Nessuna novità, almeno per il momento. Il primo nodo da sciogliere al tavolo sull’automotive – convocato dal ministro delle Imprese, Adolfo Urso, con Stellantis, sindacati, Regioni e Anfia – è rimasto lì, irrisolto. Anche se il ministro esulta perché l’azienda franco-italiana, sostiene, ha confermato l’obiettivo di produrre 1 milione di autoveicoli in Italia, i rappresentanti di Fiom e Uilm non sono ottimisti. “Siamo entrati con una domanda: Stellantis ha intenzione di fare investimenti o chiudere gli stabilimenti? Non hanno ancora risposto”, ha detto il segretario dei metalmeccanici Cgil, Michele De Palma.

“Tutti i lavoratori di tutti gli stabilimenti sono ancora in cassa integrazione – ha ricordato – Ci sono modelli che garantiscono l’occupazione? Dal 2011 abbiamo perso 11.500 lavoratori negli stabilimenti Stellantis”. Dicendosi favorevole a un accordo “anche con risorse pubbliche”, De Palma ha però puntualizzato: “Ma Stellantis deve mettere soldi e garantire occupazione, ricerca e sviluppo. E smettano di fare pubblicità ingannevole, come con la 600: negli spot c’è la bandiera italiana, ma non si produce qui”. La vettura, infatti, sarà sfornata a Tichy, in Polonia. E all’estero, si è appreso negli scorsi giorni, verrà prodotta anche la nuova Panda con motorizzazione elettrica.

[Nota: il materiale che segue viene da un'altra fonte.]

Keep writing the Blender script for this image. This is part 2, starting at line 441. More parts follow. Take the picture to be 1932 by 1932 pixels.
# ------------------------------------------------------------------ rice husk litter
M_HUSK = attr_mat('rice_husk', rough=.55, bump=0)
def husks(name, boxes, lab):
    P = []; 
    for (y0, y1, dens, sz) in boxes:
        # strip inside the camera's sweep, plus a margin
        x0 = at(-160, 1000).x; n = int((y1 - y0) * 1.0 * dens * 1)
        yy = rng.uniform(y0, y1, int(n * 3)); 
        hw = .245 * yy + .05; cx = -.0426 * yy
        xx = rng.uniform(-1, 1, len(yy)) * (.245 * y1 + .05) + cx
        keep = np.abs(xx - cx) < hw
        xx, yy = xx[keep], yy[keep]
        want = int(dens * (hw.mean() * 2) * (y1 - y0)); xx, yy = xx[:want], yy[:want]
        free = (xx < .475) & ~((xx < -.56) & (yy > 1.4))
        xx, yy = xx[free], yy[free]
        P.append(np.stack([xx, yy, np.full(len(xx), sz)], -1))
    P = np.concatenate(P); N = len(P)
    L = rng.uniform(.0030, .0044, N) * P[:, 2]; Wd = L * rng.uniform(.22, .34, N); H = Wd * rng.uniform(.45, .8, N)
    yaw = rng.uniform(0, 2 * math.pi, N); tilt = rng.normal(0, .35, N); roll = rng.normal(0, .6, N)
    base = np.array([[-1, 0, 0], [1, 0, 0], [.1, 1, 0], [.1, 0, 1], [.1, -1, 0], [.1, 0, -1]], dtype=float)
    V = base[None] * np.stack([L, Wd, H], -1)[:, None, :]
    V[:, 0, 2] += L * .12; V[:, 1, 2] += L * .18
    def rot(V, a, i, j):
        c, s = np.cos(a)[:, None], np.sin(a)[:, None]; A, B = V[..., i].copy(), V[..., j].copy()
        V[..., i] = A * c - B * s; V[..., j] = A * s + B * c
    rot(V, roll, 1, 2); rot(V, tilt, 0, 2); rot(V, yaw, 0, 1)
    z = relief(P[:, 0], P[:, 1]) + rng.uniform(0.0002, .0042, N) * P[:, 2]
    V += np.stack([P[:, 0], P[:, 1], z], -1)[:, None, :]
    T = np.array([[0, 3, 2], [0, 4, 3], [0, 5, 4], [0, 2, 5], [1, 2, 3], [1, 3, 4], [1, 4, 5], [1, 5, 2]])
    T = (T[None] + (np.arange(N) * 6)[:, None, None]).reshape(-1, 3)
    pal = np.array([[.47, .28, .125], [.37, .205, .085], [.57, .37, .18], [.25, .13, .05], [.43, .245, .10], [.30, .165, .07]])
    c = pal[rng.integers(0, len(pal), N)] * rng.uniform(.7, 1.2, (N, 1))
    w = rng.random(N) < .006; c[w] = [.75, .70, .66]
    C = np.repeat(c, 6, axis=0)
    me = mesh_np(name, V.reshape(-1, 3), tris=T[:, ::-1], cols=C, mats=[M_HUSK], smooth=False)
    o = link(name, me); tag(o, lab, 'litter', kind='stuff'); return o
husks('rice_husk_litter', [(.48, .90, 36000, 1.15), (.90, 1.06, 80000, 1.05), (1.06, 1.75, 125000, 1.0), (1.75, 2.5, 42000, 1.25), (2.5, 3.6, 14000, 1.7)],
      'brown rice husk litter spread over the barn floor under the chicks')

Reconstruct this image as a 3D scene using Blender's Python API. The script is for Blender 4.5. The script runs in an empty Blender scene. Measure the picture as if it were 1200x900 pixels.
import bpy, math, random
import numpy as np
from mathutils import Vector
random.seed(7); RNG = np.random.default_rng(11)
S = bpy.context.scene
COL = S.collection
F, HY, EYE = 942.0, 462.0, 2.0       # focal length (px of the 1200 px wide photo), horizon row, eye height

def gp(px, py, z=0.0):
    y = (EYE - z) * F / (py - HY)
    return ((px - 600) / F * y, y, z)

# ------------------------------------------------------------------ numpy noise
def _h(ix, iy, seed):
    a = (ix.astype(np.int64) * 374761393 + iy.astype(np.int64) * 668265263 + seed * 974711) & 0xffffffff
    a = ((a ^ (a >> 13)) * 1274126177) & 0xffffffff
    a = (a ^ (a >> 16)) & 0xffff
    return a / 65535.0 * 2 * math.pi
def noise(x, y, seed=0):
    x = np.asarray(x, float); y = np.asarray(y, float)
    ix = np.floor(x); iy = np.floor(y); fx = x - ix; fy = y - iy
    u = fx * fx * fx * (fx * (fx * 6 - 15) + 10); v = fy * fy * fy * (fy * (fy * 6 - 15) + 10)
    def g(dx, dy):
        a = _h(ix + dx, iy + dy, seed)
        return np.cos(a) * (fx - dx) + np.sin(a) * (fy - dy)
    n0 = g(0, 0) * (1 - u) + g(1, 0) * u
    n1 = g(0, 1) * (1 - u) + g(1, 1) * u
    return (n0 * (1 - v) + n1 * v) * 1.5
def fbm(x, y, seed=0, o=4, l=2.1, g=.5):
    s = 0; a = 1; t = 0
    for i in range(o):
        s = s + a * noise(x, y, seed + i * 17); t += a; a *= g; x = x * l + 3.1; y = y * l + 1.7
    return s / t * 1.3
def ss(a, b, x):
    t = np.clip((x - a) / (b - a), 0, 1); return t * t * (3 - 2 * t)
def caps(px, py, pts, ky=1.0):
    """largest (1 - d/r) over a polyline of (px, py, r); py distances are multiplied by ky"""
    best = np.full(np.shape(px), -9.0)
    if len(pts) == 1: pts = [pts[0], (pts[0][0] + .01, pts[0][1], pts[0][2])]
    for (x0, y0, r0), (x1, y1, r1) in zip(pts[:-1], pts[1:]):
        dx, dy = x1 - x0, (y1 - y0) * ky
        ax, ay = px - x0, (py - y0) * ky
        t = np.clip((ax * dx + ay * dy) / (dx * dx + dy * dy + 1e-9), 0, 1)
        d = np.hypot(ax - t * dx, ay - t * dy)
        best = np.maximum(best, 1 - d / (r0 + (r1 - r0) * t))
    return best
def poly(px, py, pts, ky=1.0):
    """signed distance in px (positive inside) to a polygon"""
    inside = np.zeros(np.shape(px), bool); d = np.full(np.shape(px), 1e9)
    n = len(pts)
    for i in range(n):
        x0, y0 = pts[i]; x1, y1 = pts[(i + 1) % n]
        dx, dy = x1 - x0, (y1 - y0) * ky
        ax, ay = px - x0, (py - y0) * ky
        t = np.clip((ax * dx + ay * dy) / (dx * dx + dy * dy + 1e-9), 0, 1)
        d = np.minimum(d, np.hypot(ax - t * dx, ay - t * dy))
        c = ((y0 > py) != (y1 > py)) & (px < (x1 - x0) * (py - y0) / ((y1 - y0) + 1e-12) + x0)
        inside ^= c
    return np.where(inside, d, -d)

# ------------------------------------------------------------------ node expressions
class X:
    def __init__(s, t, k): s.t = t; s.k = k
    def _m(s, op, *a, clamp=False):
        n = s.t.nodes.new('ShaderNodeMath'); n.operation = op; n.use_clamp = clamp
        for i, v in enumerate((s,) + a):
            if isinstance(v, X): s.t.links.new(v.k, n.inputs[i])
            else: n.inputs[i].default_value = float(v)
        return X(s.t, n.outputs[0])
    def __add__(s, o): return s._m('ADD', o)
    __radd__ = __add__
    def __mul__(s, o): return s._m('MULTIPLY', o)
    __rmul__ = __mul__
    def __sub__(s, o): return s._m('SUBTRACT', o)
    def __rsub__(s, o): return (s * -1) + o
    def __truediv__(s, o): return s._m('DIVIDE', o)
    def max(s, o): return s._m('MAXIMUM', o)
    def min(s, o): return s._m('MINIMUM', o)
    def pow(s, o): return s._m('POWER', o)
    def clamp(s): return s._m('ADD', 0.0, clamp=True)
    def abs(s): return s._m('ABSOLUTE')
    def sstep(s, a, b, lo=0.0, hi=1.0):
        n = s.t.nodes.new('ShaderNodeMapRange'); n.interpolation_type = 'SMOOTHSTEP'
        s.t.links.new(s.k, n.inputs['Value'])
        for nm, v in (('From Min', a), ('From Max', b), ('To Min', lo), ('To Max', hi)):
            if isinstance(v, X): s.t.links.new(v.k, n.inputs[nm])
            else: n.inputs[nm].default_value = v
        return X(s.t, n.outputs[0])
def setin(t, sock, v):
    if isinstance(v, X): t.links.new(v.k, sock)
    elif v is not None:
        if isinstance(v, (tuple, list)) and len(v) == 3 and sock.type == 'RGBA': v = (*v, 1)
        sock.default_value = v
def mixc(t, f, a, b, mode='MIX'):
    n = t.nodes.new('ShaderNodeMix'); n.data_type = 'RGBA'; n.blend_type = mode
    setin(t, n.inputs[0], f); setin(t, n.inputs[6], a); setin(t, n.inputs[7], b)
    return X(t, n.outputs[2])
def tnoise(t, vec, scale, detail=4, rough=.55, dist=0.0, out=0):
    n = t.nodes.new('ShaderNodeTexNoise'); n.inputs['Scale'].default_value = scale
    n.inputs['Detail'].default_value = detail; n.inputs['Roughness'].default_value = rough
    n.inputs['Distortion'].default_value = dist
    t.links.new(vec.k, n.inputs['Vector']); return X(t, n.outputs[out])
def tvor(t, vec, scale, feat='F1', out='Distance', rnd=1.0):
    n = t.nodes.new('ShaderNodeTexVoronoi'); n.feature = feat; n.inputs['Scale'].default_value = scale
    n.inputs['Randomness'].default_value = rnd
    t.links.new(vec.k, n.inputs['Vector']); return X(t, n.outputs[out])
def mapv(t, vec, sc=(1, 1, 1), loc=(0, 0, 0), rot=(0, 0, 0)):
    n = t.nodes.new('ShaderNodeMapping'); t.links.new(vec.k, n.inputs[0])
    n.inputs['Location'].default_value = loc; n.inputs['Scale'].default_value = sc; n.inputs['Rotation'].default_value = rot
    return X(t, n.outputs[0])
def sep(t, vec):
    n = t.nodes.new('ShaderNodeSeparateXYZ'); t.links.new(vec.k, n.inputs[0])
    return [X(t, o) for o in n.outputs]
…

Critico anche il leader della Uilm, Rocco Palombella: “Il piano di produrre 1 milione di veicoli è ambizioso ma abbiamo chiesto come si concilia con la cig e la prospettiva degli stabilimenti. Su questo nessuno ci ha risposto”. Definendo “positivo” che il tavolo si sia insediato, Palombella ha aggiunto: “Ora bisogna verificare le posizioni di Stellantis sulle auto e soprattutto sulla transizione, come incide sulla componentistica e sulle aziende terze. Questo sarà affrontato con 5 tavoli”. Ma – evidenzia – “la domanda è con quale acciaio faremo auto? Con quello italiano o straniero? Spero che tra poche ore il governo assuma una posizione radicale: Mittal non può più dirigere la siderurgia italiana”. Un chiaro riferimento alla possibilità che l’assemblea di Acciaierie Italiane, partecipata da Invitalia, finisca con un nulla di fatto spalancando le forte al commissariamento dell’ex Ilva.